WHAT NEEDS TO BE DONE:
Repeat each line exactly, leaving nothing out.

RECORDED INFORMATION:
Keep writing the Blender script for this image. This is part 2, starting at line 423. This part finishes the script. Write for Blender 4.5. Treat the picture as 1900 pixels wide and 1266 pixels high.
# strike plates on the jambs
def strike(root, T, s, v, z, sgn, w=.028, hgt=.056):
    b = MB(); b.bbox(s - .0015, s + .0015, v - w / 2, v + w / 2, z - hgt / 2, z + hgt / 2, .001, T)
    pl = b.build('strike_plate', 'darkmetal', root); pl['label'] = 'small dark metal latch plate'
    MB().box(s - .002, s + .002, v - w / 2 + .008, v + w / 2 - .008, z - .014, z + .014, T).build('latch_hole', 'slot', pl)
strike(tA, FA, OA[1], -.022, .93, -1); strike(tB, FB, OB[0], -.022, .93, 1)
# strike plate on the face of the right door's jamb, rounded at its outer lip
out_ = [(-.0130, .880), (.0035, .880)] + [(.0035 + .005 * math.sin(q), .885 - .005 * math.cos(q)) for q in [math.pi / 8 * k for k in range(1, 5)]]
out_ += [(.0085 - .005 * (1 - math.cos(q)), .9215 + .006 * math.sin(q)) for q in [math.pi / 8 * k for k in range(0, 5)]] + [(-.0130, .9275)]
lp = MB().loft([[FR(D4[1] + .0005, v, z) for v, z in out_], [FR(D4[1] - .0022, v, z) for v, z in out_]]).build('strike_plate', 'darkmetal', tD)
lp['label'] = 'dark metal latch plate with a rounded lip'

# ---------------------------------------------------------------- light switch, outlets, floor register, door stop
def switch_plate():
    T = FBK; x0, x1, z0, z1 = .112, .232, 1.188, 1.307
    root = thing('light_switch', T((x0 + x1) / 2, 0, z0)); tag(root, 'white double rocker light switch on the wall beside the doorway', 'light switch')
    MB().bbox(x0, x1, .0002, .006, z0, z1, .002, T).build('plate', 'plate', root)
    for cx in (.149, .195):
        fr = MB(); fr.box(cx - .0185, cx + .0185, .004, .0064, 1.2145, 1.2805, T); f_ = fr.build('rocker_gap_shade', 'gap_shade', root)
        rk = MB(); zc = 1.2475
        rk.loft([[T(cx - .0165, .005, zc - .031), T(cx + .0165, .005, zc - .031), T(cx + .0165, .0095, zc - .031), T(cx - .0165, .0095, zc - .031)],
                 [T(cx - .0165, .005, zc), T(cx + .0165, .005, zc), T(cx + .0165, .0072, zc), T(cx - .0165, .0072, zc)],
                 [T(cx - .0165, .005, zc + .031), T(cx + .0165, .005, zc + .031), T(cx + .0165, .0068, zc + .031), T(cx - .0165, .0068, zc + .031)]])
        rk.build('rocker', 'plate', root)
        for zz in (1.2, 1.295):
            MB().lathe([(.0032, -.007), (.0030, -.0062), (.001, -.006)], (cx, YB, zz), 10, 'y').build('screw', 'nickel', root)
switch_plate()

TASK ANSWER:
Keep writing the Blender script for this image. This is part 2, starting at line 423. This part finishes the script. Write for Blender 4.5. Treat the picture as 1900 pixels wide and 1266 pixels high.
# strike plates on the jambs
def strike(root, T, s, v, z, sgn, w=.028, hgt=.056):
    b = MB(); b.bbox(s - .0015, s + .0015, v - w / 2, v + w / 2, z - hgt / 2, z + hgt / 2, .001, T)
    pl = b.build('strike_plate', 'darkmetal', root); pl['label'] = 'small dark metal latch plate'
    MB().box(s - .002, s + .002, v - w / 2 + .008, v + w / 2 - .008, z - .014, z + .014, T).build('latch_hole', 'slot', pl)
strike(tA, FA, OA[1], -.022, .93, -1); strike(tB, FB, OB[0], -.022, .93, 1)
# strike plate on the face of the right door's jamb, rounded at its outer lip
out_ = [(-.0130, .880), (.0035, .880)] + [(.0035 + .005 * math.sin(q), .885 - .005 * math.cos(q)) for q in [math.pi / 8 * k for k in range(1, 5)]]
out_ += [(.0085 - .005 * (1 - math.cos(q)), .9215 + .006 * math.sin(q)) for q in [math.pi / 8 * k for k in range(0, 5)]] + [(-.0130, .9275)]
lp = MB().loft([[FR(D4[1] + .0005, v, z) for v, z in out_], [FR(D4[1] - .0022, v, z) for v, z in out_]]).build('strike_plate', 'darkmetal', tD)
lp['label'] = 'dark metal latch plate with a rounded lip'

# ---------------------------------------------------------------- light switch, outlets, floor register, door stop
def switch_plate():
    T = FBK; x0, x1, z0, z1 = .112, .232, 1.188, 1.307
    root = thing('light_switch', T((x0 + x1) / 2, 0, z0)); tag(root, 'white double rocker light switch on the wall beside the doorway', 'light switch')
    MB().bbox(x0, x1, .0002, .006, z0, z1, .002, T).build('plate', 'plate', root)
    for cx in (.149, .195):
        fr = MB(); fr.box(cx - .0185, cx + .0185, .004, .0064, 1.2145, 1.2805, T); f_ = fr.build('rocker_gap_shade', 'gap_shade', root)
        rk = MB(); zc = 1.2475
        rk.loft([[T(cx - .0165, .005, zc - .031), T(cx + .0165, .005, zc - .031), T(cx + .0165, .0095, zc - .031), T(cx - .0165, .0095, zc - .031)],
                 [T(cx - .0165, .005, zc), T(cx + .0165, .005, zc), T(cx + .0165, .0072, zc), T(cx - .0165, .0072, zc)],
                 [T(cx - .0165, .005, zc + .031), T(cx + .0165, .005, zc + .031), T(cx + .0165, .0068, zc + .031), T(cx - .0165, .0068, zc + .031)]])
        rk.build('rocker', 'plate', root)
        for zz in (1.2, 1.295):
            MB().lathe([(.0032, -.007), (.0030, -.0062), (.001, -.006)], (cx, YB, zz), 10, 'y').build('screw', 'nickel', root)
switch_plate()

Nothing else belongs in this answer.